Federal employees have more strict stock regulations and yet we still see problems with private influence on the government.
The issue is our bribery laws are ridiculously weak. It's not illegal for your pals at Nestle to pay you 10x for your house or send your kids to college.
Stock is fairly public knowledge and you owning shares in Nestle doesn't do nearly as much to influence the laws you write regulating Nestle. You can always dump the stock before sending the laws out of committee.
The one positive of banning congressional stock trading is that at least it might make congressional people more sensitive to the broad market.
Make your own crypto coin, maybe do a few press conferences about it and how great it is. If you find yourself in a situation where you might be legally immune to any prosecution, maybe just outright state that buying said asset will get you favoritism.
But yes, I'd support outright banning crypto, especially for Congress. WAAAAY to easy to spin up a new coin that effectively works as money laundering.
That's a much worse scenario than stock currently is. It's a lot harder to create new stock.

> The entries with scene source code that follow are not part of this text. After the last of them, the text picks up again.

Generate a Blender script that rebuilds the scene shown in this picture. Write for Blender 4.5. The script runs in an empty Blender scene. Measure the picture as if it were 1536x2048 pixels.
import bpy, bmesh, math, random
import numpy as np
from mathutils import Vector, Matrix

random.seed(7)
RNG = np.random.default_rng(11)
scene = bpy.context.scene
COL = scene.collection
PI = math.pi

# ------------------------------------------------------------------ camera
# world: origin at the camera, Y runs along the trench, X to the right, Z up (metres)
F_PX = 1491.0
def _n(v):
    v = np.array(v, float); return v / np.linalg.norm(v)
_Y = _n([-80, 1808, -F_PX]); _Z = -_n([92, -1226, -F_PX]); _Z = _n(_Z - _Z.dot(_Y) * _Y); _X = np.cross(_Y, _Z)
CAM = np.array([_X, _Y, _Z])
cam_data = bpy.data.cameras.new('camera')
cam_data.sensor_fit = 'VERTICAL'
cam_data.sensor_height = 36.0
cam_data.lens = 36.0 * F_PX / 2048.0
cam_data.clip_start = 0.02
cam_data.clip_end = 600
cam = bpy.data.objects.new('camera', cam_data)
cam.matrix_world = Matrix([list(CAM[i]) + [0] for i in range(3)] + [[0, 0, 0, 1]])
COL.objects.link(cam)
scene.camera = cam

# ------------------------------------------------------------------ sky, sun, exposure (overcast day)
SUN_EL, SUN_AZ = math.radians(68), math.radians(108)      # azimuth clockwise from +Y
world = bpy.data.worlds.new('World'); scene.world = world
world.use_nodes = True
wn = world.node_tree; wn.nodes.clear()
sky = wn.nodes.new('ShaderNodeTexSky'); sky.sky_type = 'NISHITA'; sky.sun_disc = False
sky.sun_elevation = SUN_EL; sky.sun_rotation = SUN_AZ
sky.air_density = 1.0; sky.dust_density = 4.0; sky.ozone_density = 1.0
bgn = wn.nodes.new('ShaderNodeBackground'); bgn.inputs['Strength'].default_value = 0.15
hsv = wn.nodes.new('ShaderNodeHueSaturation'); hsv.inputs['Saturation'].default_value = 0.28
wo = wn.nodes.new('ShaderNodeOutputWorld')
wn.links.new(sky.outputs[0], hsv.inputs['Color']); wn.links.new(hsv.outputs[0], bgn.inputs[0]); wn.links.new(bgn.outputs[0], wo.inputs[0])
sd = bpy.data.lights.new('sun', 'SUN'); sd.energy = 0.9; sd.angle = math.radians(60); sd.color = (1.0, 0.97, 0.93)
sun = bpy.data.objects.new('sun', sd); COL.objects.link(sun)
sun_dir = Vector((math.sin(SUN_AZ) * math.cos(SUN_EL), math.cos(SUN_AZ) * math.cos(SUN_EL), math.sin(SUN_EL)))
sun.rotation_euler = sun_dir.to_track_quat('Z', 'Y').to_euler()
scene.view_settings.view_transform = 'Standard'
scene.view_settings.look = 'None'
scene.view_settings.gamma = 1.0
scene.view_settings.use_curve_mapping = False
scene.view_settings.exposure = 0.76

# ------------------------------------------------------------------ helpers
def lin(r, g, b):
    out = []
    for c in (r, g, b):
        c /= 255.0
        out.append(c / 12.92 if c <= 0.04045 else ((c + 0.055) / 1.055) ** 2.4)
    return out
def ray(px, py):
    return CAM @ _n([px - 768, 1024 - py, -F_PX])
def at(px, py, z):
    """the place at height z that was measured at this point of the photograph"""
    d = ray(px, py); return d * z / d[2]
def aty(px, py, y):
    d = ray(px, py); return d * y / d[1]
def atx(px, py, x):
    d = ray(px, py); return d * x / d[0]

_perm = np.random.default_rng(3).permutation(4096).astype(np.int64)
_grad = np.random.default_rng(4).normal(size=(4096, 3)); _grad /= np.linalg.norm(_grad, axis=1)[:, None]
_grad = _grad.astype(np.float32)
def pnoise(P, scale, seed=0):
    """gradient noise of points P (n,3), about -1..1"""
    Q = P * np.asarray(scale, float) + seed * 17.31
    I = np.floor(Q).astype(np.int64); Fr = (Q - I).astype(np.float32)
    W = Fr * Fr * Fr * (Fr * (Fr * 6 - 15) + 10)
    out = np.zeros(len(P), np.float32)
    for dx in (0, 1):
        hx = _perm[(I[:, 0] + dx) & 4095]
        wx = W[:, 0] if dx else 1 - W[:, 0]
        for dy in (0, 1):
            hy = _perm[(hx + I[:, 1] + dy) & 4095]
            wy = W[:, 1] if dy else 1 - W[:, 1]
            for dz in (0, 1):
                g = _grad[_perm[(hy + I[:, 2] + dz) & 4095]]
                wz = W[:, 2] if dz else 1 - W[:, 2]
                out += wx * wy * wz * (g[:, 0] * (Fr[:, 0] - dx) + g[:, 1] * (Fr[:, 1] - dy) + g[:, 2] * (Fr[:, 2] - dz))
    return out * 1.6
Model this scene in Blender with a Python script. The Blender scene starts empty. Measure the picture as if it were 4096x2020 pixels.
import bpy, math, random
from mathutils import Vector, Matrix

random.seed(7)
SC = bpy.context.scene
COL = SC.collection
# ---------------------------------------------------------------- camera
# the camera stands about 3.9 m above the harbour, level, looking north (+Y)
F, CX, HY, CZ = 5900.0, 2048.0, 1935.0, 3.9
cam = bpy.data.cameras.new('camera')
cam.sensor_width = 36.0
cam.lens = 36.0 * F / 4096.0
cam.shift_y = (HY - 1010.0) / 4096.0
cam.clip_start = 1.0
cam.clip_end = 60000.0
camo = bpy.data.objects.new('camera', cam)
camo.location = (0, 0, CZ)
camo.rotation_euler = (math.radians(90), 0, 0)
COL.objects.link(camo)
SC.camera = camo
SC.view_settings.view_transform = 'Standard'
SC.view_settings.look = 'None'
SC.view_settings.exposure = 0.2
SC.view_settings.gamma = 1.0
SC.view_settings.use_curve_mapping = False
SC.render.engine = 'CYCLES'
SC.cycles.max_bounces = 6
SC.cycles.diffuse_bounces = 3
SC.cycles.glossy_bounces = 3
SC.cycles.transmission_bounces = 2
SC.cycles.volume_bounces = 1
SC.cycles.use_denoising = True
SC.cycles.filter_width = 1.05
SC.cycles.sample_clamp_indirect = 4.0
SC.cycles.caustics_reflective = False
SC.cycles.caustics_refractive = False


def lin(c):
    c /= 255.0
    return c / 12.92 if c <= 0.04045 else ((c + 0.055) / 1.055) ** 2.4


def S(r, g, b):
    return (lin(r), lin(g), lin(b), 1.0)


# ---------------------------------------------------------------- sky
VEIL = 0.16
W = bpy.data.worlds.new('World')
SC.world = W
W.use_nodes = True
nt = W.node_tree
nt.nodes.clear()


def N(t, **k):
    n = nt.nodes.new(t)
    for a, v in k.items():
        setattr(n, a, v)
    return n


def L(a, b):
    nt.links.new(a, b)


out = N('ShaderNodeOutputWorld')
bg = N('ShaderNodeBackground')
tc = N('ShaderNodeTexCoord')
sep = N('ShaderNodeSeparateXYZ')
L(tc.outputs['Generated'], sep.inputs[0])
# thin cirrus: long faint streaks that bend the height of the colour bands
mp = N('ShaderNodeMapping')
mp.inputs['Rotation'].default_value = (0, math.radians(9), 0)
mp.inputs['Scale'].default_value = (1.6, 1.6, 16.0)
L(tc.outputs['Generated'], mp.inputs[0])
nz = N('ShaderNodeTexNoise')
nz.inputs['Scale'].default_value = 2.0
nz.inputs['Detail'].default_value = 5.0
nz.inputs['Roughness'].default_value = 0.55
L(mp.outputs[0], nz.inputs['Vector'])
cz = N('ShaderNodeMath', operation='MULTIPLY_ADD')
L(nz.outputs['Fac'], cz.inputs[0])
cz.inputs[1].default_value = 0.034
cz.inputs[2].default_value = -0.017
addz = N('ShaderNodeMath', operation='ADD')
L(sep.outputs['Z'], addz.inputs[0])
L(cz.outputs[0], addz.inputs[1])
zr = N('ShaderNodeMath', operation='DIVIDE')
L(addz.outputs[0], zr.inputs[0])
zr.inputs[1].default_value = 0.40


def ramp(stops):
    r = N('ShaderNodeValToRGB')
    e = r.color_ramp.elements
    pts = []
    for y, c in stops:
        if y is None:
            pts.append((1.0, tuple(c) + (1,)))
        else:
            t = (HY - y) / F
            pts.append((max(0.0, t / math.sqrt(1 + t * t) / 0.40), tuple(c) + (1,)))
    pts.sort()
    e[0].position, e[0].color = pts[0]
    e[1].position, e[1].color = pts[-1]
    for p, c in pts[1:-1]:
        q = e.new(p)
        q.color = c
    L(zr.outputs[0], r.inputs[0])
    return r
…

Strict Scrutiny is a SFW alternative to 5-4. They both cover more or less the same events and issues. Strict Scrutiny's hosts are profs and former clerks, whereas 5-4 are "blue color" lawyers.
Though they have different POVs, I think they're both hysterical.
Former prosecutor Preet Bharara (Cafe Insider) has yet another POV. More nuts & bolts. Super informative.
Could you please stop posting unsubstantive comments and flamebait? You've unfortunately been doing it repeatedly. It's not what this site is for, and destroys what it is for.
Until this ACTUALLY passes and is rattified I these talks dont even get me excited. Its been tried so many times. Today is just Hawley's turn to grand stand. Just before it gets strangled in the crib, and then in 2 years it will be someone elses turn.
I personally think killing earmarks was just as bad. It removed a key avenue for congressmen to do the "right thing" in defiance of the party line while still remaining safe on the reelection cycle. These days there's a ton more party-managed back room vote trading and whatnot and the legislators are substantially less free to be reasonable.
We’re already on the verge of eliminating birthright citizenship, with the Supreme Court’s blessing. This is a major and pretty unequivocal clause of the 14th amendment. If they can do that, then none of the other amendments are going to matter either.
This will make lobbying more powerful. If you can’t make money from insider trading, you have one less alternative to accepting bribes. I’d rather require insider trading than ban it.
A stock ban is some nice grandstanding but if they were truly serious, they'd remove money from politics.